Write out the full listing again, exactly as it stands.

>> Begin Source material

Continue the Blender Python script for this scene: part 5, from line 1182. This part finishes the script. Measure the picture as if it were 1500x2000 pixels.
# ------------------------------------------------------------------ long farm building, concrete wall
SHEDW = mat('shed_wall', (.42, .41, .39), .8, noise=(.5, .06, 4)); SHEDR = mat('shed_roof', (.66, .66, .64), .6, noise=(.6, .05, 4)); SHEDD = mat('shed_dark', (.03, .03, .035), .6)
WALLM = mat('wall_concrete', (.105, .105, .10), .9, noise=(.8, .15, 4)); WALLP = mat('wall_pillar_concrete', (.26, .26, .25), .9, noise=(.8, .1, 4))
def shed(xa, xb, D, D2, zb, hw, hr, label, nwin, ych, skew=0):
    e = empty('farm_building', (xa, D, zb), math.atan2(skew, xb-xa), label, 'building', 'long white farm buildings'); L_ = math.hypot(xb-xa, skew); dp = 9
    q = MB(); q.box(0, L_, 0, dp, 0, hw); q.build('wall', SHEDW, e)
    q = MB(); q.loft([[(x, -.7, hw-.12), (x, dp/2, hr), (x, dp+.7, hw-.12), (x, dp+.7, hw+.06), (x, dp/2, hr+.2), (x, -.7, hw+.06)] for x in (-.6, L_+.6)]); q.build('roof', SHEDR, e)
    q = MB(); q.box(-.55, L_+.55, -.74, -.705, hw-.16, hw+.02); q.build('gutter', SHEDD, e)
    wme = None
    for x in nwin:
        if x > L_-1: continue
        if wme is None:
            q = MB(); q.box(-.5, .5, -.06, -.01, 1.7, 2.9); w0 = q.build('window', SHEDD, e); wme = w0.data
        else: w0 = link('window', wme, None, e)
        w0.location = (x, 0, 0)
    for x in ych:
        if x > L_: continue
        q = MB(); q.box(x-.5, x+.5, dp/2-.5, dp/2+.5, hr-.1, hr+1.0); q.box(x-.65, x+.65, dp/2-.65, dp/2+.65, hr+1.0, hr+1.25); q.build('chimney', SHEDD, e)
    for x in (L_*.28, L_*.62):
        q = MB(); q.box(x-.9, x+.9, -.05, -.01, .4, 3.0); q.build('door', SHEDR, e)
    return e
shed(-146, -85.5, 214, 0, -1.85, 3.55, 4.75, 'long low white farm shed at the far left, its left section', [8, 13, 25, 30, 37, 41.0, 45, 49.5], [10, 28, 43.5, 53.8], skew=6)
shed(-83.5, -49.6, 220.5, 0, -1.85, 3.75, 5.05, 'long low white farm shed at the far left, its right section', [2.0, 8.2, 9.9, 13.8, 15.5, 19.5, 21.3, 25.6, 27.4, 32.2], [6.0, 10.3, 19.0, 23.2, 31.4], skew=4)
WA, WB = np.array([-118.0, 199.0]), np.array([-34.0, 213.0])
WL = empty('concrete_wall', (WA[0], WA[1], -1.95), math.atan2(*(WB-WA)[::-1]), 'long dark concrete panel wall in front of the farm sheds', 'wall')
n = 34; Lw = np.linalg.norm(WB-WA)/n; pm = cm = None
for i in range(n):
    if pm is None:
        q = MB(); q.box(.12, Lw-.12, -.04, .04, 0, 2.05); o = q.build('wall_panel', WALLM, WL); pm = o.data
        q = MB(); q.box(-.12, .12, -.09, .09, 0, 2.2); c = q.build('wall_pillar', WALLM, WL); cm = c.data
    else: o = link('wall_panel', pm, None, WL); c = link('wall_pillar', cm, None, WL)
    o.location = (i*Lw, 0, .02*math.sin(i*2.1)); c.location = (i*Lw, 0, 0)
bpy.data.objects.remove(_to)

>> End Source material

== Completed task ==
Continue the Blender Python script for this scene: part 5, from line 1182. This part finishes the script. Measure the picture as if it were 1500x2000 pixels.
# ------------------------------------------------------------------ long farm building, concrete wall
SHEDW = mat('shed_wall', (.42, .41, .39), .8, noise=(.5, .06, 4)); SHEDR = mat('shed_roof', (.66, .66, .64), .6, noise=(.6, .05, 4)); SHEDD = mat('shed_dark', (.03, .03, .035), .6)
WALLM = mat('wall_concrete', (.105, .105, .10), .9, noise=(.8, .15, 4)); WALLP = mat('wall_pillar_concrete', (.26, .26, .25), .9, noise=(.8, .1, 4))
def shed(xa, xb, D, D2, zb, hw, hr, label, nwin, ych, skew=0):
    e = empty('farm_building', (xa, D, zb), math.atan2(skew, xb-xa), label, 'building', 'long white farm buildings'); L_ = math.hypot(xb-xa, skew); dp = 9
    q = MB(); q.box(0, L_, 0, dp, 0, hw); q.build('wall', SHEDW, e)
    q = MB(); q.loft([[(x, -.7, hw-.12), (x, dp/2, hr), (x, dp+.7, hw-.12), (x, dp+.7, hw+.06), (x, dp/2, hr+.2), (x, -.7, hw+.06)] for x in (-.6, L_+.6)]); q.build('roof', SHEDR, e)
    q = MB(); q.box(-.55, L_+.55, -.74, -.705, hw-.16, hw+.02); q.build('gutter', SHEDD, e)
    wme = None
    for x in nwin:
        if x > L_-1: continue
        if wme is None:
            q = MB(); q.box(-.5, .5, -.06, -.01, 1.7, 2.9); w0 = q.build('window', SHEDD, e); wme = w0.data
        else: w0 = link('window', wme, None, e)
        w0.location = (x, 0, 0)
    for x in ych:
        if x > L_: continue
        q = MB(); q.box(x-.5, x+.5, dp/2-.5, dp/2+.5, hr-.1, hr+1.0); q.box(x-.65, x+.65, dp/2-.65, dp/2+.65, hr+1.0, hr+1.25); q.build('chimney', SHEDD, e)
    for x in (L_*.28, L_*.62):
        q = MB(); q.box(x-.9, x+.9, -.05, -.01, .4, 3.0); q.build('door', SHEDR, e)
    return e
shed(-146, -85.5, 214, 0, -1.85, 3.55, 4.75, 'long low white farm shed at the far left, its left section', [8, 13, 25, 30, 37, 41.0, 45, 49.5], [10, 28, 43.5, 53.8], skew=6)
shed(-83.5, -49.6, 220.5, 0, -1.85, 3.75, 5.05, 'long low white farm shed at the far left, its right section', [2.0, 8.2, 9.9, 13.8, 15.5, 19.5, 21.3, 25.6, 27.4, 32.2], [6.0, 10.3, 19.0, 23.2, 31.4], skew=4)
WA, WB = np.array([-118.0, 199.0]), np.array([-34.0, 213.0])
WL = empty('concrete_wall', (WA[0], WA[1], -1.95), math.atan2(*(WB-WA)[::-1]), 'long dark concrete panel wall in front of the farm sheds', 'wall')
n = 34; Lw = np.linalg.norm(WB-WA)/n; pm = cm = None
for i in range(n):
    if pm is None:
        q = MB(); q.box(.12, Lw-.12, -.04, .04, 0, 2.05); o = q.build('wall_panel', WALLM, WL); pm = o.data
        q = MB(); q.box(-.12, .12, -.09, .09, 0, 2.2); c = q.build('wall_pillar', WALLM, WL); cm = c.data
    else: o = link('wall_panel', pm, None, WL); c = link('wall_pillar', cm, None, WL)
    o.location = (i*Lw, 0, .02*math.sin(i*2.1)); c.location = (i*Lw, 0, 0)
bpy.data.objects.remove(_to)